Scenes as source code
++++++++
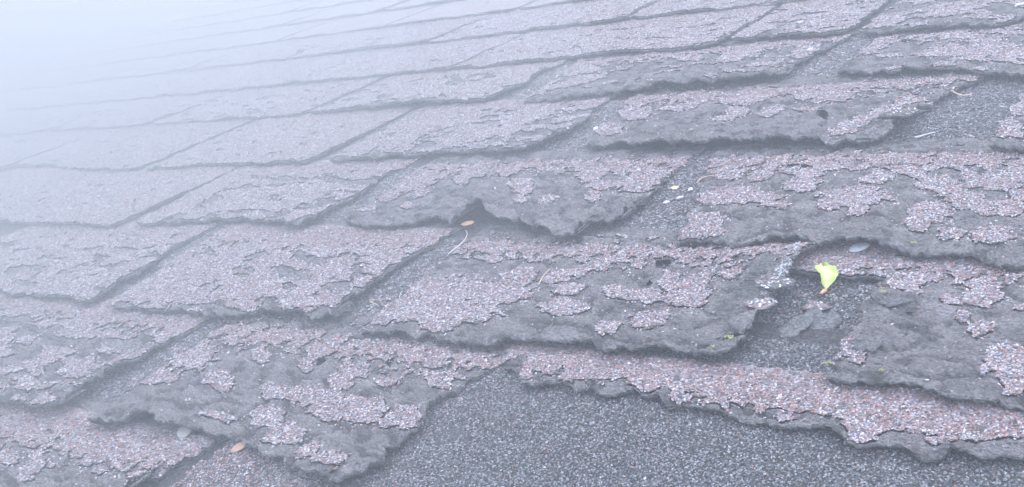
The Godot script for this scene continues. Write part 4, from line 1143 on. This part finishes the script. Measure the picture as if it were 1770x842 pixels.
	{"course": 1, "edge": [Vector3(-0.2948, 0.8252, 0.004), Vector3(-0.2827, 0.8141, 0.004), Vector3(-0.2666, 0.8104, 0.004), Vector3(-0.2402, 0.8034, 0.006), Vector3(-0.2372, 0.8101, 0.007), Vector3(-0.2144, 0.8051, 0.006), Vector3(-0.1898, 0.7947, 0.005), Vector3(-0.1784, 0.7877, 0.004), Vector3(-0.1657, 0.7873, 0.004), Vector3(-0.1475, 0.7808, 0.004), Vector3(-0.05, 0.8125, 0.004), Vector3(0.05, 0.8125, 0.003)], "right": [], "left": [],
		"blobs": [[-0.2968, 0.917, 61.54, 18.16, -9.82, -32.09], [-0.2642, 0.8588, 99.32, 27.74, -30.50, -116.31], [-0.2184, 0.8524, 48.85, 13.67, 21.31, -51.03], [-0.19, 0.8503, 48.62, 14.45, 36.92, -25.68], [-0.1701, 0.8395, 69.57, 12.97, -8.64, -32.30], [-0.2242, 0.9131, 41.13, 9.28, -21.15, -65.38]], "holes": [[-0.2635, 0.9068, 191.98, 50.97, -30.90, -100.97]],
		"cover": 0.2, "cell": 0.002, "band": 1, "dark": 0, "chips": 1, "label": ""},
	{"course": 0, "edge": [Vector3(-0.4527, 0.9655, 0.003), Vector3(-0.4186, 0.9586, 0.004), Vector3(-0.3851, 0.955, 0.005), Vector3(-0.3541, 0.9483, 0.005), Vector3(-0.3271, 0.9497, 0.004)], "right": [], "left": [],
		"blobs": [], "holes": [],
		"cover": 0.68, "cell": 0.0022, "band": 1, "dark": 0, "chips": 1, "label": ""},
	{"course": 0, "edge": [Vector3(-0.3134, 0.9485, 0.003), Vector3(-0.2892, 0.9302, 0.004), Vector3(-0.2622, 0.9305, 0.006), Vector3(-0.2276, 0.9298, 0.005), Vector3(-0.1934, 0.9231, 0.004), Vector3(-0.15, 0.965, 0.004), Vector3(-0.025, 0.965, 0.003)], "right": [], "left": [],
		"blobs": [[-0.2422, 0.9926, 35.30, 9.37, 17.34, -47.61], [-0.3039, 0.9803, 52.50, 17.14, 13.85, -38.41]], "holes": [],
		"cover": 0.42, "cell": 0.0022, "band": 1, "dark": 0, "chips": 1, "label": ""},
]
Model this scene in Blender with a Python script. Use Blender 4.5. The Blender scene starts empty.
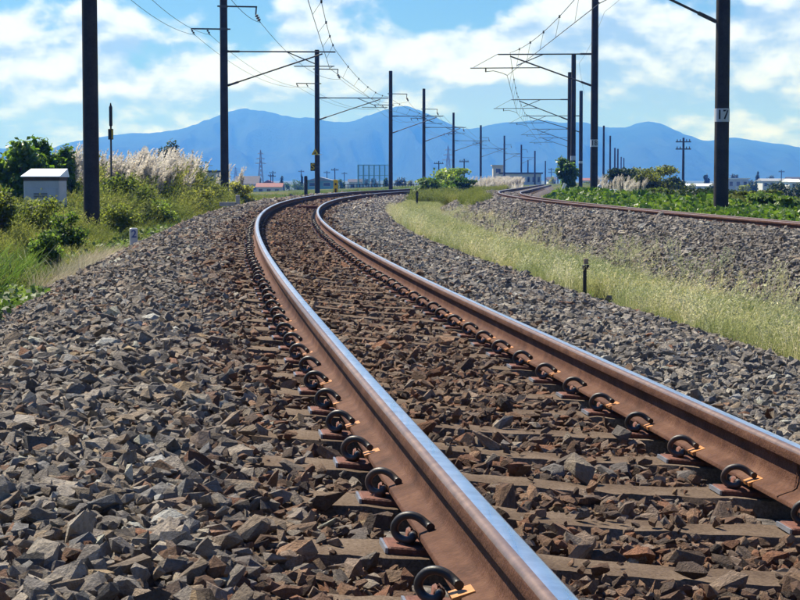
import bpy, bmesh, math, random
import numpy as np
from mathutils import Vector, Matrix

random.seed(7)
RNG = np.random.default_rng(7)
SC = bpy.context.scene
R = math.radians

# ------------------------------------------------------------------ camera
FPX, PITCH = 1841.6, 0.06588            # focal length in pixels of an 800 px wide picture; downward pitch
cam_d = bpy.data.cameras.new('camera')
cam = bpy.data.objects.new('camera', cam_d)
SC.collection.objects.link(cam)
cam_d.sensor_width = 36.0
cam_d.lens = FPX * 36.0 / 800.0
cam_d.clip_start = 0.05
cam_d.clip_end = 30000
cam.rotation_euler = (math.pi / 2 - PITCH, 0, 0)
SC.camera = cam

# ------------------------------------------------------------------ light
SUN_AZ, SUN_EL = R(-43), R(51)          # azimuth from +Y (negative: to the left)
SUN_STRENGTH, SKY_STRENGTH = 5.0, 0.05
sd = bpy.data.lights.new('sun', 'SUN')
sd.energy = SUN_STRENGTH
sd.angle = R(0.5)
sd.color = (1.0, 0.93, 0.82)
sun = bpy.data.objects.new('sun', sd)
SC.collection.objects.link(sun)
sdir = Vector((math.sin(SUN_AZ) * math.cos(SUN_EL), math.cos(SUN_AZ) * math.cos(SUN_EL), math.sin(SUN_EL)))
sun.rotation_euler = sdir.to_track_quat('Z', 'Y').to_euler()
sun.location = sdir * 60

world = bpy.data.worlds.new('World')
SC.world = world
world.use_nodes = True
SC.view_settings.view_transform = 'Standard'
SC.view_settings.look = 'None'
SC.view_settings.gamma = 1.0
SC.view_settings.use_curve_mapping = False
SC.view_settings.exposure = 0.85
SC.cycles.volume_bounces = 0
SC.cycles.max_bounces = 6
SC.cycles.diffuse_bounces = 2
SC.cycles.glossy_bounces = 2
SC.cycles.transmission_bounces = 3
SC.cycles.use_denoising = True


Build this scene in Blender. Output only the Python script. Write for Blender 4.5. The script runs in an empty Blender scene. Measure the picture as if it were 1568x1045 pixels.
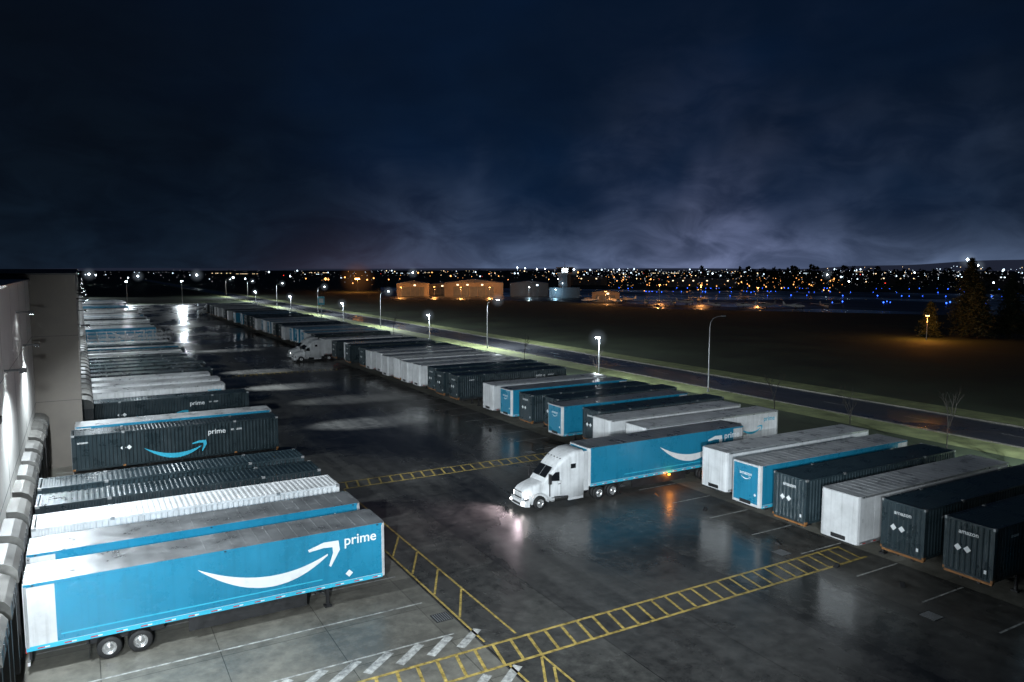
++++++++
#### The exercise
Look through the data above. Copy every line with the string "this" in it.

#### The solution
The Godot script for this scene continues. Write part 4, from line 1143 on. This part finishes the script. Measure the picture as if it were 1770x842 pixels.
Model this scene in Blender with a Python script. Use Blender 4.5. The Blender scene starts empty.
Build this scene in Blender. Output only the Python script. Write for Blender 4.5. The script runs in an empty Blender scene. Measure the picture as if it were 1568x1045 pixels.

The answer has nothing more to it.